■ **TASK STATEMENT**
Images embedded in the records are excluded; print everything else exactly as given.

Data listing

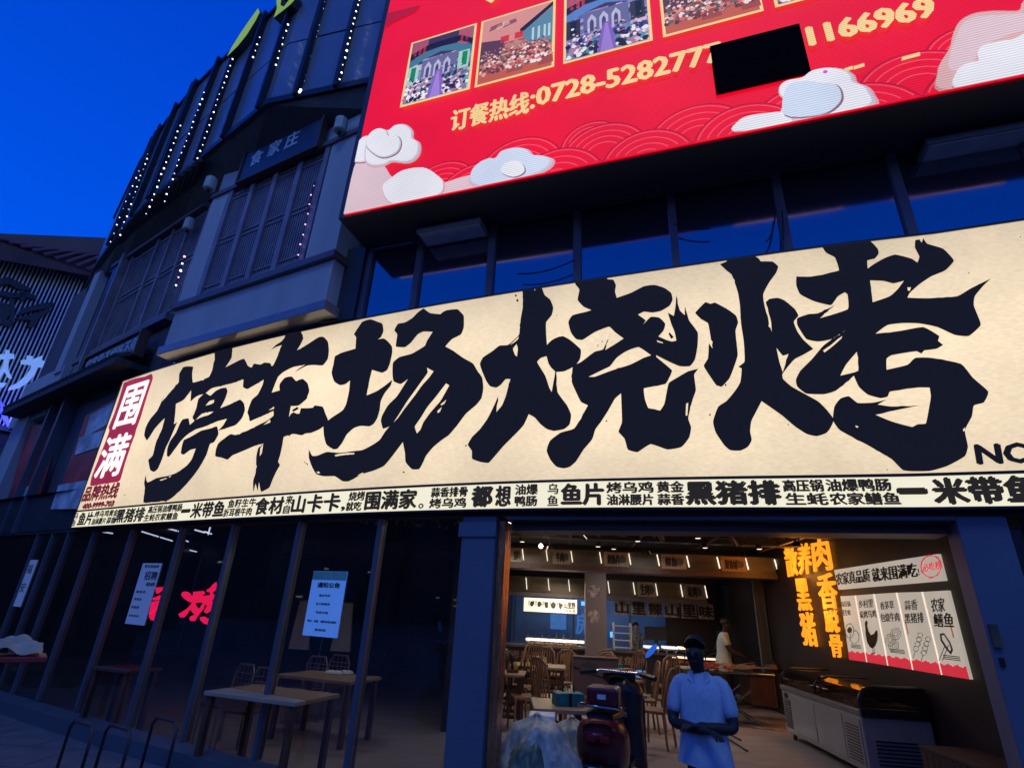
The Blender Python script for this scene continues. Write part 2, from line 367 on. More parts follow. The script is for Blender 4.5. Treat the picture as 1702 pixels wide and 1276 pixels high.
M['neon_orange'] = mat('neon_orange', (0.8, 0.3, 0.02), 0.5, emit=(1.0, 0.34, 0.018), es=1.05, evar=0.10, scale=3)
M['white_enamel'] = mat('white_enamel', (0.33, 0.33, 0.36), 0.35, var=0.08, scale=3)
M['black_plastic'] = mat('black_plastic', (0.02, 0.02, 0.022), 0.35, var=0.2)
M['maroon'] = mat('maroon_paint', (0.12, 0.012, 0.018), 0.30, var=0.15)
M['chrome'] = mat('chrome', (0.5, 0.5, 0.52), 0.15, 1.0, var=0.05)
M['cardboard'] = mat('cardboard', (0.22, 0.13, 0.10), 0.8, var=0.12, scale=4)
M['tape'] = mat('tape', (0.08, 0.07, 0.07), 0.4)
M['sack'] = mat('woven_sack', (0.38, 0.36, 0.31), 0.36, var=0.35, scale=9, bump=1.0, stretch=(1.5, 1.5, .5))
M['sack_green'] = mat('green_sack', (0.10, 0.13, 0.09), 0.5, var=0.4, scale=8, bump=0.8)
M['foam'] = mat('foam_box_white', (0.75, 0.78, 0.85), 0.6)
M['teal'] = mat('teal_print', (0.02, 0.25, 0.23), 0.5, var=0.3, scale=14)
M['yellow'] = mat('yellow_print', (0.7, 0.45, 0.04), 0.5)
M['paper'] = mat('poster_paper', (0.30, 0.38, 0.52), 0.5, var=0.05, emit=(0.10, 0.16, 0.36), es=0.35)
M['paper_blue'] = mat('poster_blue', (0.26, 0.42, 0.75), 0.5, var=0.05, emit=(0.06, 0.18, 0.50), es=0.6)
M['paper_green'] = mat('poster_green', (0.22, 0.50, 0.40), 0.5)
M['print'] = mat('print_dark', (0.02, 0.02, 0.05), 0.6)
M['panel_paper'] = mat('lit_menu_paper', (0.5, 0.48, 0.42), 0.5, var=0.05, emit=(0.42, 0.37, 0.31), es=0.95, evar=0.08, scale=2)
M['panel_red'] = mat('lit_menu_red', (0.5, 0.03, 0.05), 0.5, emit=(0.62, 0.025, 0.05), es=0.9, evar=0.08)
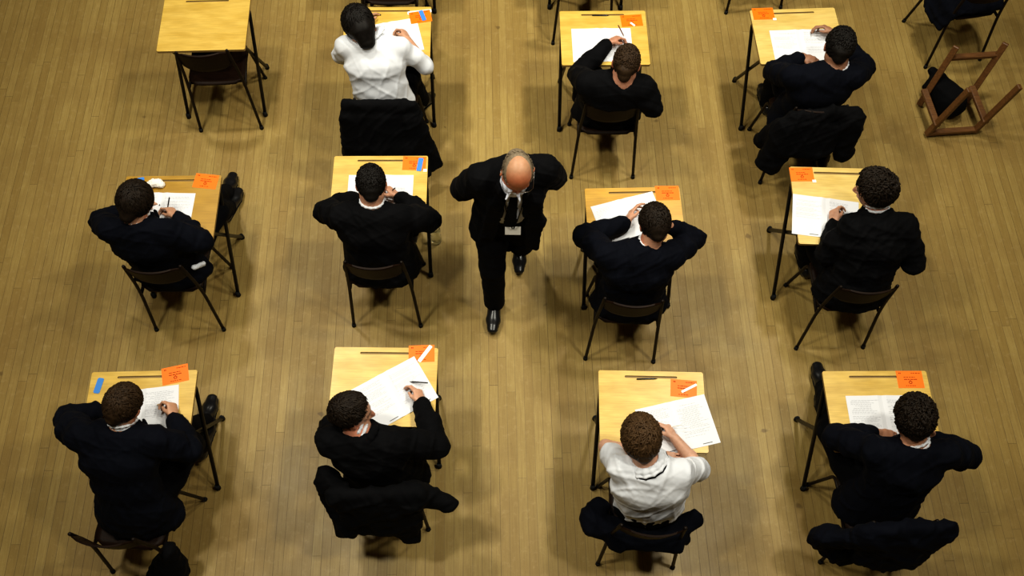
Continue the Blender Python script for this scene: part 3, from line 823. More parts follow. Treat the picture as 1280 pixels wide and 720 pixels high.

■ **FINISHED ANSWER**
The Blender Python script for this scene continues. Write part 2, from line 367 on. More parts follow. The script is for Blender 4.5. Treat the picture as 1702 pixels wide and 1276 pixels high.
M['neon_orange'] = mat('neon_orange', (0.8, 0.3, 0.02), 0.5, emit=(1.0, 0.34, 0.018), es=1.05, evar=0.10, scale=3)
M['white_enamel'] = mat('white_enamel', (0.33, 0.33, 0.36), 0.35, var=0.08, scale=3)
M['black_plastic'] = mat('black_plastic', (0.02, 0.02, 0.022), 0.35, var=0.2)
M['maroon'] = mat('maroon_paint', (0.12, 0.012, 0.018), 0.30, var=0.15)
M['chrome'] = mat('chrome', (0.5, 0.5, 0.52), 0.15, 1.0, var=0.05)
M['cardboard'] = mat('cardboard', (0.22, 0.13, 0.10), 0.8, var=0.12, scale=4)
M['tape'] = mat('tape', (0.08, 0.07, 0.07), 0.4)
M['sack'] = mat('woven_sack', (0.38, 0.36, 0.31), 0.36, var=0.35, scale=9, bump=1.0, stretch=(1.5, 1.5, .5))
M['sack_green'] = mat('green_sack', (0.10, 0.13, 0.09), 0.5, var=0.4, scale=8, bump=0.8)
M['foam'] = mat('foam_box_white', (0.75, 0.78, 0.85), 0.6)
M['teal'] = mat('teal_print', (0.02, 0.25, 0.23), 0.5, var=0.3, scale=14)
M['yellow'] = mat('yellow_print', (0.7, 0.45, 0.04), 0.5)
M['paper'] = mat('poster_paper', (0.30, 0.38, 0.52), 0.5, var=0.05, emit=(0.10, 0.16, 0.36), es=0.35)
M['paper_blue'] = mat('poster_blue', (0.26, 0.42, 0.75), 0.5, var=0.05, emit=(0.06, 0.18, 0.50), es=0.6)
M['paper_green'] = mat('poster_green', (0.22, 0.50, 0.40), 0.5)
M['print'] = mat('print_dark', (0.02, 0.02, 0.05), 0.6)
M['panel_paper'] = mat('lit_menu_paper', (0.5, 0.48, 0.42), 0.5, var=0.05, emit=(0.42, 0.37, 0.31), es=0.95, evar=0.08, scale=2)
M['panel_red'] = mat('lit_menu_red', (0.5, 0.03, 0.05), 0.5, emit=(0.62, 0.025, 0.05), es=0.9, evar=0.08)
Continue the Blender Python script for this scene: part 3, from line 823. More parts follow. Treat the picture as 1280 pixels wide and 720 pixels high.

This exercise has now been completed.